The Canary archipelago consists of 7 islands, but when the Portuguese discovered the islands, stories were being told about an eighth island, that was sometimes seen to the West of La Palma, El Hierro and La Gomera. When sailors tried to reach it, the island was covered in mist and disappeared. Stories about ghost islands like this one seem imaginative tales at first, but there may be some form of truth in it. In 1867 an island suddenly rose from the sea near Terceira in the Azores, but only a few days later it was swallowed again by the sea. Maybe the eighth island was not just a story either, because events like this are indeed possible in this region, as the Canaries lay in a highly active volcanic zone.

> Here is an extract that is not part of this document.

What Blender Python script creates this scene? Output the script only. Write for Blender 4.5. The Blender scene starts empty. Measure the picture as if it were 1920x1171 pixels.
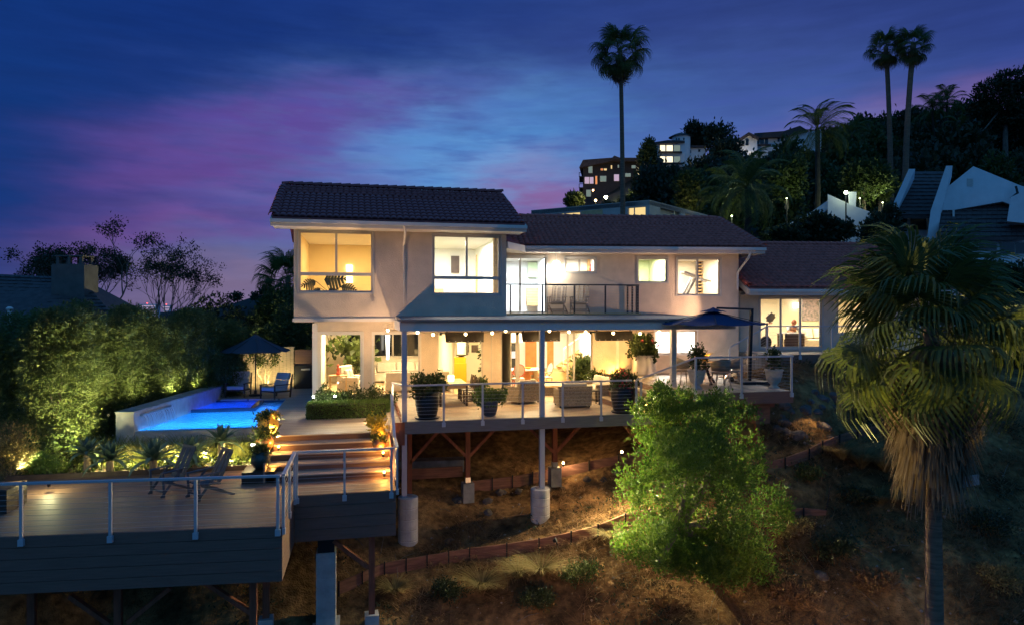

The seven islands and six islets of the Canaries are in fact the emerged tips of a volcanic mountain range, situated just West of the African Continental Margin and hidden by the Atlantic Ocean. This means that under the surface of the deep blue ocean they are connected. It is a fact that the waters surrounding the islands are very deep, but to say they all rise directly from the ocean floor is just not a correct statement. It would only be true for part of the archipelago, more specifically the western part with Tenerife, La Palma, El Hierro and La Gomera. These islands are indeed volcanic peaks going all the way down to the deep Atlantic floor. Lanzarote, Fuertaventura and the six islets though are flatter islands, yet also volcanic, but emerging from a submarine plateau, known as the Canary Ridge. This
ridge rises approximately 4,600 feet from the bottom of the ocean. Because of the extreme volcanism in this region (the whole archipelago was formed after volcanic eruptions and it is said that the volcanism in the area is the result of a mantle hotspot under the islands), it is possible that once a landmass in this area was above the surface, and did
not just sink because of the rising of the sea level, but more because of seismic activity such as earthquakes and tsunamis combined with or caused by volcanic eruptions at the end of the last Ice Age.